Jesus and Judas were close friends, so close in fact that Judas is the only disciple Jesus specifically referred
to as a friend.  It's possible that Judas may well have been jealous over the obvious intimacy which
developed between John and Jesus both emotionally and physically.  Maybe Judas was the favored one
early on, or that he fantasized about being so.  At any rate, his kissing Jesus on the cheek might have not
have had anything to do with betrayal.  He may have sincerely been saying good-by to his friend, the One
whom he wanted so much to have a closer relationship with.  He'd take that on any level.  
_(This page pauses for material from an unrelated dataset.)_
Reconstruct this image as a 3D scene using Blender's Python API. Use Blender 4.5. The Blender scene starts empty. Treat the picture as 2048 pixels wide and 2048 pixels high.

Historically speaking, it's my understanding that during Jesus' day when someone was handed over to the
authorities, an exchange of money was required to make it official, similar to a “citizen’s arrest” with monetary
payment.  Jesus had told Judas to “do what he had to do”.  He was ordering Judas to go ahead and turn Him
over to the authorities and get it over with because Jesus knew he was destined to do so.  Judas was, after
all, the treasurer, and certainly Jesus dealt out orders on a regular basis to Judas who would have been
familiar with the particulars that handing Jesus over to the authorities entailed. Imagine, a ministry so
lucrative that a mere group of twelve blue collar men actually needed a treasurer because of so much money
being filtered through it.  Judas definitely was qualified to do his job and maybe that's where the betrayal
came in; his being more concerned with doing the job right than anything else.  He just wasn't thinking
straight at the moment, and perhaps his jealousy of John was never buried very deeply below the surface.   

Maybe he hung himself because it directly spoke to his dutifully obeying the order of his beloved Rabbi, want
to or not, and he chose doing the job to the letter of the law rather than going with what his heart told him.  
Regretting it so sincerely may not necessarily exclude him from the heavenly dominion to come.  Along with
the remorse, did he ask God’s forgiveness?  Time will tell.

We can't let ourselves get in a place where we're not thinking straight when it comes to Jesus.  If Judas'
downhill slide began with a festered jealousy, and it might have, there's a good argument for putting a lid on
ever being jealous no matter how righteously appealing it may be.  Scripture says that Satan entered into
him.  Harboring a little jealousy surely isn't worth that.

Jesus’ love for us must penetrate our very being, so much so that we would never betray Him, never lose
sight of His sovereignty, never let an emotion sway our priorities.